En neuf plats, nous comprenons mieux le plan de route de ce trio, tandis qu’ils nous expliquent chaque recette, qu’ils nous présentent chaque produit : le thé Harney & sons, fournisseur officiel de la reine d’Angleterre, le pain de Jean-Luc Poujauran, élu deux fois meilleur pain de Paris, le Pouilly fumé du domaine Bruno Blondelet ou le Côte de Bordeaux Château Puygueraud 2009, tout ici est choisi avec soin, après avoir été goûté et vérifié. Ainsi l’équipe de Chez Léon construit sa carte sur un principe de renouvellement constant, assorti de suggestions du jour qui offrent au chef un champ de créativité très apprécié des aficionados, … pour des prix tout à fait abordables, et c’est là un autre point fort de Chez Léon : 12 euros pour le carpaccio de bar, 13 euros pour le foie gras, 8,50 pour le Saint Marcellin, … un repas complet s’évalue ici à une moyenne de 35 euros. Une politique de prix que Victor et Julien défendent avec conviction, ajoutant à leur volonté de qualité et d’originalité un sens de l’accueil et du conseil hors du commun.

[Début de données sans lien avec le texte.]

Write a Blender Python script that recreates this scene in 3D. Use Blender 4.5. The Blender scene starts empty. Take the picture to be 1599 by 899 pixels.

Chaleur humaine, écoute, conseil, leur amour du métier, du terroir respire à chaque instant, dans leur discours, leur plaisir évident d’être là, administrant, goûtant, saluant les clients, servant, discutant … un élan qu’ils résument de façon très juste en citant ces deux préceptes inscrits sur le tableau dans la salle principale :
« Heureux qui peut savoir l’origine des choses « Virgile
« Je ne suis pas difficile, je me satisfais du meilleur » Churchill.
Tout un programme que ces messieurs n’ont pas fini de décliner avec imagination, rigueur et implication … pour notre plus grand plaisir.
Mille mercis à Victor, Julien, Carlos et leur équipe pour cet accueil, cette passion.
Merci à Benjamin G. pour ses conseils et son appréciation.